After the 2015 ISIL-inspired attacks in Paris that left 130 dead, the Socialist government of Francois Hollande declared a state of emergency. That decree has since been renewed six times, most recently by the new government of Emmanuel Macron, who extended it through November. It allows house searches without a warrant and the banning of protests and marches. Now Macron wants to enshrine these repressive measures in law by statute, making them permanent.
Every life is precious, but the average annual number of French killed in terrorist attacks during the past decade is approximately 25. The average annual number of criminal homicides in this country of 67 million is typically around 900. The danger of terrorism is real, and as ISIL dwindles it may lash out in revenge at countries such as France, whose fighter jets hastened its demise. The threat, however is not sufficiently dire to go back to the period before the French Revolution, when kings could issue lettres de cachet or bills of attainder at will, arresting individuals with no due process. That attack on the Bastille in 1789, which began French democracy, was in part a protest against arbitrary imprisonment of the sort Macron now wants to make law.
A handful of radical Muslims are not the only targets of the legislation. The state of emergency has already allowed the state to conduct thousands of warrantless searches of homes, businesses, and religious edifices, to place hundreds of people under house arrest, and to crack down on union and student protests. The aim seems not so much to combat terrorism as to strengthen the government against civil society. The irony is that the Declaration of the Rights of Man and the Citizen, passed by the French Constituent Assembly in 1789, has provided civil liberties to French citizens during much more dangerous eras than the current one.

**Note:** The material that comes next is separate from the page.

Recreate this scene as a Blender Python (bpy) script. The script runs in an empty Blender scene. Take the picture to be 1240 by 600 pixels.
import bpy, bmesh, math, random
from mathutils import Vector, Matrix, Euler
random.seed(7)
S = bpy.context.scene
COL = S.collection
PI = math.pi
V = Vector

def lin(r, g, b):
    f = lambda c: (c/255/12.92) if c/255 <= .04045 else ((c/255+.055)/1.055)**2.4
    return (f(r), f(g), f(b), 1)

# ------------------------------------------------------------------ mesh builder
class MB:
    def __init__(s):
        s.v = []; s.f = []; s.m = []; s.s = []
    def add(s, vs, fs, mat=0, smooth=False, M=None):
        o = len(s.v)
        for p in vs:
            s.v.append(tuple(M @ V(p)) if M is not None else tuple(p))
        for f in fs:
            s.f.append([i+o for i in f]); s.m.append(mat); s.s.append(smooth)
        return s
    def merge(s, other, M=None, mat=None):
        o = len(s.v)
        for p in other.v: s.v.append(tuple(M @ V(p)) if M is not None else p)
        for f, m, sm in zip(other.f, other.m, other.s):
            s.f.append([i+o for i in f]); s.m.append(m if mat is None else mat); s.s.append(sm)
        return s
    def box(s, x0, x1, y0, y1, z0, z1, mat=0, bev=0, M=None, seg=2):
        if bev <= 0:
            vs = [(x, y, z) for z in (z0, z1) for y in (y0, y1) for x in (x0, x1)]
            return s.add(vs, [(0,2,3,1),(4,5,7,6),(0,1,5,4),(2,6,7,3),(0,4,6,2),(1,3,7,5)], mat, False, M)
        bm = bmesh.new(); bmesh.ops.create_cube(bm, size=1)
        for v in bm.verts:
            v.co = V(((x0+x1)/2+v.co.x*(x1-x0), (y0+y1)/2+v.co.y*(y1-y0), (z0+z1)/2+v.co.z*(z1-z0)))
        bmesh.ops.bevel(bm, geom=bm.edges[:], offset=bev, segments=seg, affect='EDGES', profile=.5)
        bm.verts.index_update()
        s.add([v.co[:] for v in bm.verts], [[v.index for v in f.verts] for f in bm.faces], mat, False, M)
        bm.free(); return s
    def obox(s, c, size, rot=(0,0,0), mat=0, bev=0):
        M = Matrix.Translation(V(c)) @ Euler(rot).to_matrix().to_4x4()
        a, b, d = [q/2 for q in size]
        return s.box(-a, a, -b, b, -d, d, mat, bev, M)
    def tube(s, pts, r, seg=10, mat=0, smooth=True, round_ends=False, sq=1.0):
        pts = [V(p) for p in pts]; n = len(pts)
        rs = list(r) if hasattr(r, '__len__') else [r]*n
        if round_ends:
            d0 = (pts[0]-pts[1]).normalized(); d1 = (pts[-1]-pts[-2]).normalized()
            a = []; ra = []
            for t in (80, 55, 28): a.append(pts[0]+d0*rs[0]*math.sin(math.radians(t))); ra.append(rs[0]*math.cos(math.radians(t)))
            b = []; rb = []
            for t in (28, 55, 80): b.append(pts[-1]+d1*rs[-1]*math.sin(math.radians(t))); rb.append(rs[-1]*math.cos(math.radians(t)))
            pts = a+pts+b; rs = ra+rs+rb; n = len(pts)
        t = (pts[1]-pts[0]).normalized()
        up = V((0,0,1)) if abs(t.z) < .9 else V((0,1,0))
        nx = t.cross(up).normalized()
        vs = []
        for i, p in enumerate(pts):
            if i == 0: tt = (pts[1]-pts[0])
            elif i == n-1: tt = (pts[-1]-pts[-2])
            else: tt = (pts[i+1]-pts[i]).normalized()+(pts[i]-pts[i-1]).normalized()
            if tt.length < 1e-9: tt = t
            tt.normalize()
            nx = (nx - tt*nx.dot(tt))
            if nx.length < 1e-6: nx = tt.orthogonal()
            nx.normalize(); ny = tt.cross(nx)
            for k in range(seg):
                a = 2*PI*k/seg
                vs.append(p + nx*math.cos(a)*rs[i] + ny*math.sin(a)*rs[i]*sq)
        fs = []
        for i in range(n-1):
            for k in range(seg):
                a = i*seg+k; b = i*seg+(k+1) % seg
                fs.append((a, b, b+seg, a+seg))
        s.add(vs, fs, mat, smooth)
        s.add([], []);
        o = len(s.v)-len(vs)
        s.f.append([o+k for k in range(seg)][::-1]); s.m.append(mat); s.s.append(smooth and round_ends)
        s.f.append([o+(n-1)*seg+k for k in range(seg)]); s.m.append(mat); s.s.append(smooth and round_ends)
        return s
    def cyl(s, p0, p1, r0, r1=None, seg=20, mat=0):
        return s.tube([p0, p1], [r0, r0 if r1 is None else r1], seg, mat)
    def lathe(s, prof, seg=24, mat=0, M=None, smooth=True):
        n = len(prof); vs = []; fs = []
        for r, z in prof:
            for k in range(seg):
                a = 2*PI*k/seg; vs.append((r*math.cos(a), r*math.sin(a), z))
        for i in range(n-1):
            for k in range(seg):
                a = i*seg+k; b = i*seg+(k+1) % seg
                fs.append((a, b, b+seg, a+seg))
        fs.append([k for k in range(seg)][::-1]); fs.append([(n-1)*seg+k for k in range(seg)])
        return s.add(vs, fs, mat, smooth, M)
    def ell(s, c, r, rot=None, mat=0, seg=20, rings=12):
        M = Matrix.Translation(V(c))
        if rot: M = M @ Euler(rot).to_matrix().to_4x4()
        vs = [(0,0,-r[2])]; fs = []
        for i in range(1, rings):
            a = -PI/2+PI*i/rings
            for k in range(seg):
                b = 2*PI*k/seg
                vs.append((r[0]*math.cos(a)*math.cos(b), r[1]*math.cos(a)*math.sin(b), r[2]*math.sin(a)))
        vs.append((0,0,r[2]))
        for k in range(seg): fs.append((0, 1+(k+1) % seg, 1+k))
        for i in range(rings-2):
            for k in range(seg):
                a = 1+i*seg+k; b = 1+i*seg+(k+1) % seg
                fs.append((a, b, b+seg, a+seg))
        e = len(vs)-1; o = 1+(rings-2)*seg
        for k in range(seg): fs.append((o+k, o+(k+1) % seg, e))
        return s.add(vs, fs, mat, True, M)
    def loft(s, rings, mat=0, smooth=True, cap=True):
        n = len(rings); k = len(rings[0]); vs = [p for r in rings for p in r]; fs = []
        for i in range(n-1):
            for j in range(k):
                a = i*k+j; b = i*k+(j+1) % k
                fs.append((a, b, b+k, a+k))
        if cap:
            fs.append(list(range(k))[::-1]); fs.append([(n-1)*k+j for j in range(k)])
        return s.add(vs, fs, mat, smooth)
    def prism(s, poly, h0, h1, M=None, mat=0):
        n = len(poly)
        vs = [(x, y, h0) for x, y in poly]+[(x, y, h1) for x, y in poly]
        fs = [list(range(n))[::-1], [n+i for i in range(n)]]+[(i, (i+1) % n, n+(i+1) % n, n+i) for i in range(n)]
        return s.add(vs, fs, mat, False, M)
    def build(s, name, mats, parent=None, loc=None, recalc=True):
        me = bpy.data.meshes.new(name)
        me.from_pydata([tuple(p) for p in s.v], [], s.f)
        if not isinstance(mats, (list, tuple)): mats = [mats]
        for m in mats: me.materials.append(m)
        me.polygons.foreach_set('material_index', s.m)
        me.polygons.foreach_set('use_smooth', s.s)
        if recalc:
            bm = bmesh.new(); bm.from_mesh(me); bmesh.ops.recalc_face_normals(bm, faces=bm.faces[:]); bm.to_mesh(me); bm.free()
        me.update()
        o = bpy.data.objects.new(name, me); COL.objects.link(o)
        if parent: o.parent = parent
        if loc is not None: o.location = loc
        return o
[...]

Yasser Louati has pointed out that the provision for a state of emergency in the 1958 constitution that established the Fifth Republic very much derived from the colonial crises of that time, especially the Algerian Revolution. Just as arbitrary measures were deployed in a vain attempt to retain Algeria as a colony, he argues, those sorts of policies were now being deployed toward French citizens of North African heritage, as they are increasingly coded as internally colonized or as “the enemy within” (a phrase applied by René Gontier to Jews in the 1930s).
A state of emergency that suspends constitutional rights can perhaps be justified for a week or two after a major disaster, when social order temporarily breaks down amid looting and lawlessness. A state of emergency that responds to a few shootings or manifestations of ethnic discontent and becomes permanent is inimical to democracy and to basic human rights. All states would like their students and workers to sit down and shut up. All states are opportunistic and would like extra tools for crowd-pleasing stunts like anti-corruption drives. All states have internal colonies—Kurds in Turkey, North Africans in France, Bedouin in Egypt’s Sinai, African Americans in South Carolina—and all states would like to be able to set aside constitutional rights in order to repress them. Terrorism is a form of crime, and should not be fetishized. It is not intrinsically different from other violent criminality and should be dealt with sternly and constitutionally (just as other kinds of crime are). In the age of a fading ISIL, the danger is that ambitious state elites, enabled by hysterical publics, will take away the rights achieved in the Enlightenment and after through hard and persistent struggle. That would be a tremendous victory for the radicals, who always held that democracy is a cruel sham.